Récapitulons-nous nos données sur la puissance numérique de la population de langue allemande en Allemagne et hors d’Allemagne, nous constatons la présence sur le territoire de l’empire de 41,512,000 habitans parlant habituellement l’allemand, et de 60,000,000 Allemands vivant dans les différens pays de l’Europe. Dans ce total de 60,000,000 d’individus de langue allemande figurent 8,000,000 d’Austro Hongrois, 1,900,000 Suisses, 860,000 allemands russes, dont 625,000 juifs, 4,270,000 Hollandais et Luxembourgeois, 30,000 Allemands belges et 3,400,000 Flamands, dont 300,000 en France. L’empire allemand comptant dans ses limites actuelles 45,234,000 habitans, les élémens de langue étrangère y entrent dans la proportion de 9 pour 100. Par contre, nous avons dans l’ensemble des pays d’Europe 30 pour 100 de la population présente de l’Allemagne, également de langue allemande (non compris les Allemands émigrés en Amérique au nombre de 3 millions ½ depuis 1820). Depuis 1820, le nombre des Allemands en Europe a doublé, malgré l’intensité de l’émigration. Après la Russie, l’empire allemand est l’état européen le plus peuplé, et la nation allemande se trouve bien près d’arriver au premier rang occupé naguère par la France. Une forte infusion de sang étranger s’est faite dans la population allemande d’origine ou de langage. En Prusse, l’élément allemand se mêle dans une large mesure d’élémens slaves ; en Bavière, d’élémens celtiques.
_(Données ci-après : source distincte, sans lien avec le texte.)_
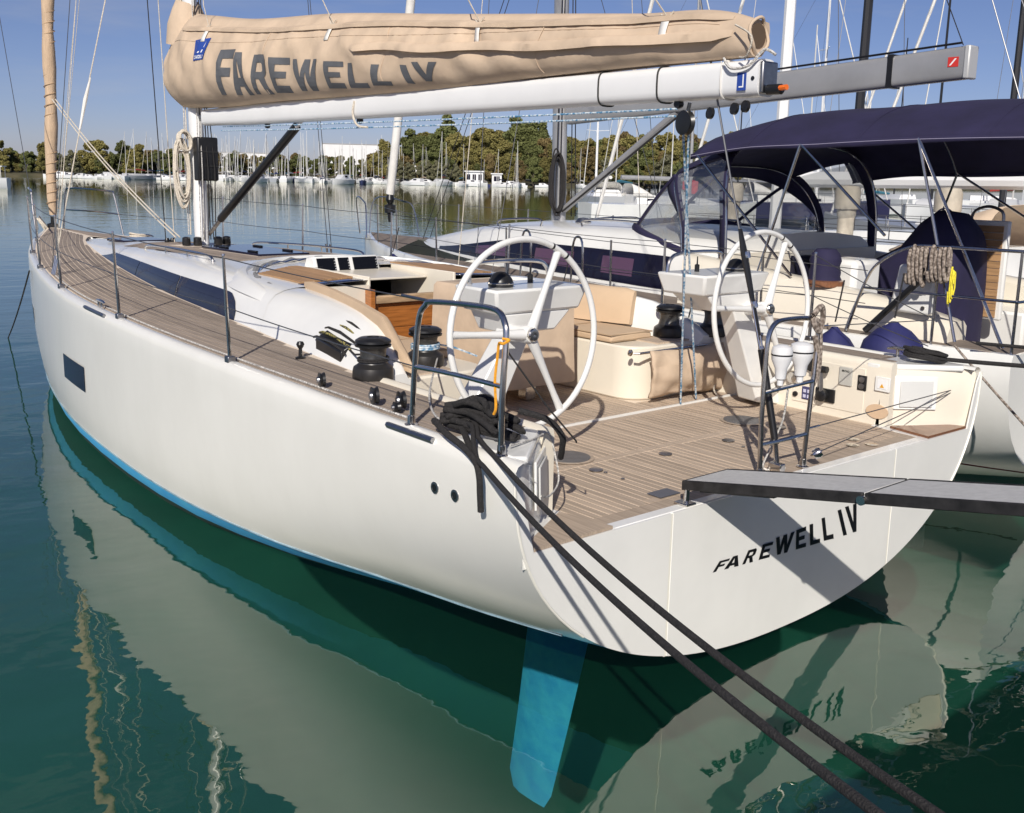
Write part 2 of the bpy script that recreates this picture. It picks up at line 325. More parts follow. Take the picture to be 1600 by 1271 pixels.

L’unité politique de l’Allemagne n’en subsiste pas moins comme expression de la volonté nationale et comme une garantie de prépondérance affermie de plus en plus par ces progrès croissans de la population.

Charles Grad.
  1. Voyez, dans la Revue du 1er septembre 1882, notre étude sur la constitution et le budget de l’emploi allemand.